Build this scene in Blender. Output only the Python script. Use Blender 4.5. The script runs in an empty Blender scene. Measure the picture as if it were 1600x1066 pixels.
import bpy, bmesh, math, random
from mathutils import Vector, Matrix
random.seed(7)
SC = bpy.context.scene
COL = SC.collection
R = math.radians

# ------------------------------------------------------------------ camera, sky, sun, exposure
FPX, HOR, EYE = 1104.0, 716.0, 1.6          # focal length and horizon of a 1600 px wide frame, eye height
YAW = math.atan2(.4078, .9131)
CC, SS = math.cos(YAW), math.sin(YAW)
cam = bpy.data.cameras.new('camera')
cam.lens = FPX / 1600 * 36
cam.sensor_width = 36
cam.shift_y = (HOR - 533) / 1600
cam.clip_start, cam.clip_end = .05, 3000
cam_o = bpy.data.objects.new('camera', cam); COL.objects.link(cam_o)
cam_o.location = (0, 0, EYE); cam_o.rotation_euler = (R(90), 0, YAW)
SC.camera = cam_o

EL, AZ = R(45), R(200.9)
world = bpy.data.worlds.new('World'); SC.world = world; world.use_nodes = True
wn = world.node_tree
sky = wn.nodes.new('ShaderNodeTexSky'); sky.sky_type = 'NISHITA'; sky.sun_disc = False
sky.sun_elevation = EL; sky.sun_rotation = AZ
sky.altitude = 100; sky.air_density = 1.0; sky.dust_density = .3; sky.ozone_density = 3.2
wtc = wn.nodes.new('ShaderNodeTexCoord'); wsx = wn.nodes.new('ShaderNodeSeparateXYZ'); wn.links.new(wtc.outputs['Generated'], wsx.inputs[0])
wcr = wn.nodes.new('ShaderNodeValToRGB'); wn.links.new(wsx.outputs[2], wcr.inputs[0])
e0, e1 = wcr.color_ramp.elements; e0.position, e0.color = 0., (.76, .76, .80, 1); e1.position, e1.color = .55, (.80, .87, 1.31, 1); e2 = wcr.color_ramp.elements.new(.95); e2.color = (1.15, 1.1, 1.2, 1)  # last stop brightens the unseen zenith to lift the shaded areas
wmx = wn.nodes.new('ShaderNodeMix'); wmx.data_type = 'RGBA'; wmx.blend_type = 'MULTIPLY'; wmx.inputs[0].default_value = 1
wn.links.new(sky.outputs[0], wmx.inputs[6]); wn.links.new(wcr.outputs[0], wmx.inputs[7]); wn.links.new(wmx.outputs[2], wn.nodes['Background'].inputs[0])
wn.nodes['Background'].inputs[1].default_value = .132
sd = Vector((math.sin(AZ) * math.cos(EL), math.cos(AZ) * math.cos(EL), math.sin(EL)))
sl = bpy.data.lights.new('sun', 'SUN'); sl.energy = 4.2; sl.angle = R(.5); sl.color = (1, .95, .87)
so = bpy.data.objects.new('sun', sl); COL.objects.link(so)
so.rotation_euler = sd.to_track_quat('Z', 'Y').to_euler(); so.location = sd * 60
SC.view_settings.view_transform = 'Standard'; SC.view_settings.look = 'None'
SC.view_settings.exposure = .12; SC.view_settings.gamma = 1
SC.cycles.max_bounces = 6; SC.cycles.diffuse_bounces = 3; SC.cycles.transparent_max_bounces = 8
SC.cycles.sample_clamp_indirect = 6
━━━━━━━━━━
▸ STATED PROBLEM
Using the data above, repeat every line exactly.

▸ RESULT OF THIS EXERCISE
Build this scene in Blender. Output only the Python script. Use Blender 4.5. The script runs in an empty Blender scene. Measure the picture as if it were 1600x1066 pixels.
import bpy, bmesh, math, random
from mathutils import Vector, Matrix
random.seed(7)
SC = bpy.context.scene
COL = SC.collection
R = math.radians

# ------------------------------------------------------------------ camera, sky, sun, exposure
FPX, HOR, EYE = 1104.0, 716.0, 1.6          # focal length and horizon of a 1600 px wide frame, eye height
YAW = math.atan2(.4078, .9131)
CC, SS = math.cos(YAW), math.sin(YAW)
cam = bpy.data.cameras.new('camera')
cam.lens = FPX / 1600 * 36
cam.sensor_width = 36
cam.shift_y = (HOR - 533) / 1600
cam.clip_start, cam.clip_end = .05, 3000
cam_o = bpy.data.objects.new('camera', cam); COL.objects.link(cam_o)
cam_o.location = (0, 0, EYE); cam_o.rotation_euler = (R(90), 0, YAW)
SC.camera = cam_o

EL, AZ = R(45), R(200.9)
world = bpy.data.worlds.new('World'); SC.world = world; world.use_nodes = True
wn = world.node_tree
sky = wn.nodes.new('ShaderNodeTexSky'); sky.sky_type = 'NISHITA'; sky.sun_disc = False
sky.sun_elevation = EL; sky.sun_rotation = AZ
sky.altitude = 100; sky.air_density = 1.0; sky.dust_density = .3; sky.ozone_density = 3.2
wtc = wn.nodes.new('ShaderNodeTexCoord'); wsx = wn.nodes.new('ShaderNodeSeparateXYZ'); wn.links.new(wtc.outputs['Generated'], wsx.inputs[0])
wcr = wn.nodes.new('ShaderNodeValToRGB'); wn.links.new(wsx.outputs[2], wcr.inputs[0])
e0, e1 = wcr.color_ramp.elements; e0.position, e0.color = 0., (.76, .76, .80, 1); e1.position, e1.color = .55, (.80, .87, 1.31, 1); e2 = wcr.color_ramp.elements.new(.95); e2.color = (1.15, 1.1, 1.2, 1)  # last stop brightens the unseen zenith to lift the shaded areas
wmx = wn.nodes.new('ShaderNodeMix'); wmx.data_type = 'RGBA'; wmx.blend_type = 'MULTIPLY'; wmx.inputs[0].default_value = 1
wn.links.new(sky.outputs[0], wmx.inputs[6]); wn.links.new(wcr.outputs[0], wmx.inputs[7]); wn.links.new(wmx.outputs[2], wn.nodes['Background'].inputs[0])
wn.nodes['Background'].inputs[1].default_value = .132
sd = Vector((math.sin(AZ) * math.cos(EL), math.cos(AZ) * math.cos(EL), math.sin(EL)))
sl = bpy.data.lights.new('sun', 'SUN'); sl.energy = 4.2; sl.angle = R(.5); sl.color = (1, .95, .87)
so = bpy.data.objects.new('sun', sl); COL.objects.link(so)
so.rotation_euler = sd.to_track_quat('Z', 'Y').to_euler(); so.location = sd * 60
SC.view_settings.view_transform = 'Standard'; SC.view_settings.look = 'None'
SC.view_settings.exposure = .12; SC.view_settings.gamma = 1
SC.cycles.max_bounces = 6; SC.cycles.diffuse_bounces = 3; SC.cycles.transparent_max_bounces = 8
SC.cycles.sample_clamp_indirect = 6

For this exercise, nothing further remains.